Random phase approximation applied to solids, molecules, and graphene-metal interfaces: From van der Waals to covalent bonding

The random phase approximation (RPA) is attracting renewed interest as a universal and accurate method for first-principles total energy calculations. The RPA naturally accounts for long-range dispersive forces without compromising accuracy for short-range interactions making the RPA superior to semilocal and hybrid functionals in systems dominated by weak van der Waals or mixed covalent-dispersive interactions.

In this work, we present plane-wave-based RPA calculations for a broad collection of systems with bond types ranging from strong covalent to van der Waals. Our main result is the RPA potential energy surfaces of graphene on the Cu(111), Ni(111), Co(0001), Pd(111), Pt(111), Ag(111), Au(111), and Al(111) metal surfaces, which represent archetypical examples of metal-organic interfaces.

Comparison with semilocal density approximations and a nonlocal van der Waals functional show that only the RPA captures both the weak covalent and dispersive forces, which are equally important for these systems.

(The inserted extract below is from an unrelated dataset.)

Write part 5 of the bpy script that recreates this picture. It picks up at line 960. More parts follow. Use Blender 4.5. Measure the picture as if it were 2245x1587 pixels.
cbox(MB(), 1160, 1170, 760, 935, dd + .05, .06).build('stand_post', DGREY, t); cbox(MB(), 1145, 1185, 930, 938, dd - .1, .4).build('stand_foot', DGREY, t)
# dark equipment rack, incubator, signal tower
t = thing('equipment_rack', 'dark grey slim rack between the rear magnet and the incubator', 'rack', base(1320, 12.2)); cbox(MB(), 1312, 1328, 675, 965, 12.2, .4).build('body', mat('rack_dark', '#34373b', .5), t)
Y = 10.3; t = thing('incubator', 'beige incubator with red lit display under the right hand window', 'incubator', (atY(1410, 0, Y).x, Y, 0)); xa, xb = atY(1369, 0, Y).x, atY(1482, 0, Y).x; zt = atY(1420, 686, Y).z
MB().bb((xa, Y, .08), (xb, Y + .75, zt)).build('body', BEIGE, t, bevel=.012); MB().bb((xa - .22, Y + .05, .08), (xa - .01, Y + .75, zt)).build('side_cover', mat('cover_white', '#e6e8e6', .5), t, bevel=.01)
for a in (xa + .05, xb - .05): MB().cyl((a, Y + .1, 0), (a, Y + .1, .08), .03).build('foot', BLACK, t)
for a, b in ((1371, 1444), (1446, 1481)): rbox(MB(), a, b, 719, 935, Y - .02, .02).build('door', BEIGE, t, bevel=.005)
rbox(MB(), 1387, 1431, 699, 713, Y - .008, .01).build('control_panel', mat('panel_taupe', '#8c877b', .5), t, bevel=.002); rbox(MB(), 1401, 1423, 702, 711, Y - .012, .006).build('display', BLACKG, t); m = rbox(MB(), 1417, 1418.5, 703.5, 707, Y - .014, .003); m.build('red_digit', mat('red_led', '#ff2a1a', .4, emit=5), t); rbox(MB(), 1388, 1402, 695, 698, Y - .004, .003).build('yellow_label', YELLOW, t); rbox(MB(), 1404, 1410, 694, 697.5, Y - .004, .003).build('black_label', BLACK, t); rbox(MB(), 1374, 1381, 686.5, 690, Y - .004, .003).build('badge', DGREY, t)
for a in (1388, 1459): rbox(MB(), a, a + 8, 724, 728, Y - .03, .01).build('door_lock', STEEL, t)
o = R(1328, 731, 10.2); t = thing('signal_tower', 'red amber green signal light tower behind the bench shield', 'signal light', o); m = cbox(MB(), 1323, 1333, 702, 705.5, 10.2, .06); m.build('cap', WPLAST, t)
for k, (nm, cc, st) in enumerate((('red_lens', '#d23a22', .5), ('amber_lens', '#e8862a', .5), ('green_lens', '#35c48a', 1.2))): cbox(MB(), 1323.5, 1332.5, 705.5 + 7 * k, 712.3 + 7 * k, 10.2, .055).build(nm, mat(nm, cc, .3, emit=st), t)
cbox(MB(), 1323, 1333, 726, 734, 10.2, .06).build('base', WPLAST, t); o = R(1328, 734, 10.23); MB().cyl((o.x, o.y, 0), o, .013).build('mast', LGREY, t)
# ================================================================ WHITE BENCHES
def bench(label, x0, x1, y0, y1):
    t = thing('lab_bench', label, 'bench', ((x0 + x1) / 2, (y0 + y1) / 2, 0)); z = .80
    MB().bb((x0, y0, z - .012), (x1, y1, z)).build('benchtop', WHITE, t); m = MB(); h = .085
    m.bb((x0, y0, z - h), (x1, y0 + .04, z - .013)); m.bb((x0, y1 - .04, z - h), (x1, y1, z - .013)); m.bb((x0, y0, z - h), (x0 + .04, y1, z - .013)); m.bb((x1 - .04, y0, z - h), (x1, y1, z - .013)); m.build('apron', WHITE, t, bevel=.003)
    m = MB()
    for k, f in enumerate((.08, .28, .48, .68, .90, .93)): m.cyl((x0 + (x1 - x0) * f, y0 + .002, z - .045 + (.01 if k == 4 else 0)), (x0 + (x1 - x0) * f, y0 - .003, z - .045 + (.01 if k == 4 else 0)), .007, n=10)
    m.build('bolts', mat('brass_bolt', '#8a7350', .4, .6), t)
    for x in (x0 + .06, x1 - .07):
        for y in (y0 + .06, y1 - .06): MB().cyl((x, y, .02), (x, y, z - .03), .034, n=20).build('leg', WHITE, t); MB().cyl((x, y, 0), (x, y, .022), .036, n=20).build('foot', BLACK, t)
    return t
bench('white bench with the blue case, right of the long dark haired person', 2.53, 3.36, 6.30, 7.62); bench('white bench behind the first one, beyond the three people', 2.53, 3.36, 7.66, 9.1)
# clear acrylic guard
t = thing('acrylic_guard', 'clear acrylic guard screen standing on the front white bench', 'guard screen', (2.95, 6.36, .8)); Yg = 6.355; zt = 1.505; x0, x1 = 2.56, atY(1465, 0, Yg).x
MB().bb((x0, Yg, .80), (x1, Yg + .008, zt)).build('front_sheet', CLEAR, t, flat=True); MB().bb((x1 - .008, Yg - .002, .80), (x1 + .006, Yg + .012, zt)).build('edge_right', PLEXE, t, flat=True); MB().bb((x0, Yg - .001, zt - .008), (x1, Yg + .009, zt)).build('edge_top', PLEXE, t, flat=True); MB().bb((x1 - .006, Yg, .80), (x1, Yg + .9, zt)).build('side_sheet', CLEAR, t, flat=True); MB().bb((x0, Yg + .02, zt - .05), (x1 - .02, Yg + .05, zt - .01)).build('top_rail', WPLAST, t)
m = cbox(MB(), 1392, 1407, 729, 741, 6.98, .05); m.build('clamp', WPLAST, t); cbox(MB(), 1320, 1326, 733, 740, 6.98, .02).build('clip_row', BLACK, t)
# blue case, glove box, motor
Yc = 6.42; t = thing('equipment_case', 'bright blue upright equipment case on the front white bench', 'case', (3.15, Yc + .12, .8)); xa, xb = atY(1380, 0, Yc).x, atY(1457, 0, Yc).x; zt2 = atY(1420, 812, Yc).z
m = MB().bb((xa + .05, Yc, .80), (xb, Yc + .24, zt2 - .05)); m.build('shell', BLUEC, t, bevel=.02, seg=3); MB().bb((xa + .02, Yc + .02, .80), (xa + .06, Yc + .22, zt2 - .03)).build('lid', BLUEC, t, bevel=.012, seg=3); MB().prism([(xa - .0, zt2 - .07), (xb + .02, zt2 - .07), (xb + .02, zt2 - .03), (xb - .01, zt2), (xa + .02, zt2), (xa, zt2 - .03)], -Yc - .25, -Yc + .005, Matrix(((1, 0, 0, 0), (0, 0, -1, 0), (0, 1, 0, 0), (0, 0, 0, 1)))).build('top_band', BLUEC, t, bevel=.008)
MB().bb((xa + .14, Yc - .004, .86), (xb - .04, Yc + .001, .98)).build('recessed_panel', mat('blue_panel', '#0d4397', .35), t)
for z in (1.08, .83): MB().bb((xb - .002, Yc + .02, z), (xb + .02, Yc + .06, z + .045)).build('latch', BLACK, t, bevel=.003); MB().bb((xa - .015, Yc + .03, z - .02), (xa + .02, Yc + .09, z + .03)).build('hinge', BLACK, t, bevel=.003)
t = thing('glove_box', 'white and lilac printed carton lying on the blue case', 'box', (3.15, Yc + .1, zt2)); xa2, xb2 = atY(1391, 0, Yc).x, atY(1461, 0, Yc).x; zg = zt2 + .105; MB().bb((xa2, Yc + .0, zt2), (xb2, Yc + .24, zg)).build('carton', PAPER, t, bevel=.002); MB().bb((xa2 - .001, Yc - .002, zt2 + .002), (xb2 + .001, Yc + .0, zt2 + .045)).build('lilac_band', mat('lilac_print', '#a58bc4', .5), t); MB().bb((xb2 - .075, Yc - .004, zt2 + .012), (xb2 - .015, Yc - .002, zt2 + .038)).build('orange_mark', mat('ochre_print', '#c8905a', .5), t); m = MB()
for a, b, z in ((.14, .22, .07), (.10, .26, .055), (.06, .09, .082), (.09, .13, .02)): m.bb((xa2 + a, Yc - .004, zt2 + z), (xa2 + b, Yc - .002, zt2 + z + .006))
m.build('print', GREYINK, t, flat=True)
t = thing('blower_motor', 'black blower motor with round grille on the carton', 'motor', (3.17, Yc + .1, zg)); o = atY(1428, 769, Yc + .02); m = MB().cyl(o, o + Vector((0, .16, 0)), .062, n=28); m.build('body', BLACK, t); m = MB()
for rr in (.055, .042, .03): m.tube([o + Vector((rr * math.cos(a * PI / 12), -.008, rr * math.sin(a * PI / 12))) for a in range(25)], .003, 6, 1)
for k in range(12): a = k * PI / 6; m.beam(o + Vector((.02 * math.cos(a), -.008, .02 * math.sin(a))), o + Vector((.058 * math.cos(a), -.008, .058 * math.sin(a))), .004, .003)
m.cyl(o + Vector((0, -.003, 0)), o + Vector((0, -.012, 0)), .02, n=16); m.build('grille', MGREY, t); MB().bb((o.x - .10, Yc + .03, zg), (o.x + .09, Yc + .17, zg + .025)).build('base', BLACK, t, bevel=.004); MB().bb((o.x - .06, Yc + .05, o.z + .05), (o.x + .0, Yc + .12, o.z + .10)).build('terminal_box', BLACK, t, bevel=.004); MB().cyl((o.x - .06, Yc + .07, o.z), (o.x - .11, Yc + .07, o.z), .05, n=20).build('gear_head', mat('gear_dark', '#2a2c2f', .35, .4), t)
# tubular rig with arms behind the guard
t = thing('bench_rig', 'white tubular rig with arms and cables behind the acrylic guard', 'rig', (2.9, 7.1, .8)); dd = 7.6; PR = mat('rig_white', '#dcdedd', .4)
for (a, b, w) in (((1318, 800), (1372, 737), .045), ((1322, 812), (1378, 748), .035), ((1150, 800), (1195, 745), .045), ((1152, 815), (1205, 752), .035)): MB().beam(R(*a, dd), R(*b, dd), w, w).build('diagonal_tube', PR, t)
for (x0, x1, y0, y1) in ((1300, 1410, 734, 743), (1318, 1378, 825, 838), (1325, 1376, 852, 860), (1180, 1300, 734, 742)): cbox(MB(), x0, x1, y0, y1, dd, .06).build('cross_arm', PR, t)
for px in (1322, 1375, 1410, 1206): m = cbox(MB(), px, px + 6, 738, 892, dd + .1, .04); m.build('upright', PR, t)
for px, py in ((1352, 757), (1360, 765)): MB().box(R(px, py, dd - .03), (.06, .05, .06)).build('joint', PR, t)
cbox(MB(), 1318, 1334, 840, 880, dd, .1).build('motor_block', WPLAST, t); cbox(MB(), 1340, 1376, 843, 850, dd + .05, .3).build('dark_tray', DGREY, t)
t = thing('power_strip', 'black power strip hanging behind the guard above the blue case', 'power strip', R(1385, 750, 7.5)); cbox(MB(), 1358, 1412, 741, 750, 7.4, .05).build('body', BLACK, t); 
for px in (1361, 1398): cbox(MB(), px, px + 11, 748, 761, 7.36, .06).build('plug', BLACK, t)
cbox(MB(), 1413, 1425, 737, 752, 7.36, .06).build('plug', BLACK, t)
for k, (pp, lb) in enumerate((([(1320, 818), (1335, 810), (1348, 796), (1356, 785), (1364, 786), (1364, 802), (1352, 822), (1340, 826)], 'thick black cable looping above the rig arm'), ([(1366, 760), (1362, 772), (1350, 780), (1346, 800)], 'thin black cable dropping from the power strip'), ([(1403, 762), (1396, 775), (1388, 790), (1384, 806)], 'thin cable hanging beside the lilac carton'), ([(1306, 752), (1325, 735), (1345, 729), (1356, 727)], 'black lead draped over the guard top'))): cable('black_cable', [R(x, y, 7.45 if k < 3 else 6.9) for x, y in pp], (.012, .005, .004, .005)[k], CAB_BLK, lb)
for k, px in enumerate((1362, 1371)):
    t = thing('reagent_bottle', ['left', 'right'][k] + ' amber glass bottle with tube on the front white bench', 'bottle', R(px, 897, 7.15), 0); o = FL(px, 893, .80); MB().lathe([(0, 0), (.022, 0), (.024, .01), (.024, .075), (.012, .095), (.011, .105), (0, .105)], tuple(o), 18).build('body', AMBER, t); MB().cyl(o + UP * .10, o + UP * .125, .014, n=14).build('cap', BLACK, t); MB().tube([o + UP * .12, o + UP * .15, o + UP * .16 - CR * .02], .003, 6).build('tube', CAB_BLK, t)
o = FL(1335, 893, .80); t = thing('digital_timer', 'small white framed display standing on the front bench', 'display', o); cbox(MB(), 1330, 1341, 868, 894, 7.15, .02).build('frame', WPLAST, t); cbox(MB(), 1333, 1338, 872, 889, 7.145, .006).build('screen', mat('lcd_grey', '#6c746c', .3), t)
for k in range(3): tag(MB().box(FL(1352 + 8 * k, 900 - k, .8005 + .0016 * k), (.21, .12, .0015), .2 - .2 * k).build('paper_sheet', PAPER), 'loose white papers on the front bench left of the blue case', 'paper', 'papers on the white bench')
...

We benchmark our implementation in the GPAW electronic structure code by calculating cohesive energies of graphite and a range of covalently bonded solids and molecules as well as the dissociation curves of H2 and H2+.

These results show that the RPA with orbitals from the local density approximation suffers from delocalization errors and systematically underestimates covalent bond energies yielding similar or lower accuracy than the Perdew-Burke-Ernzerhof (PBE) functional for molecules and solids, respectively.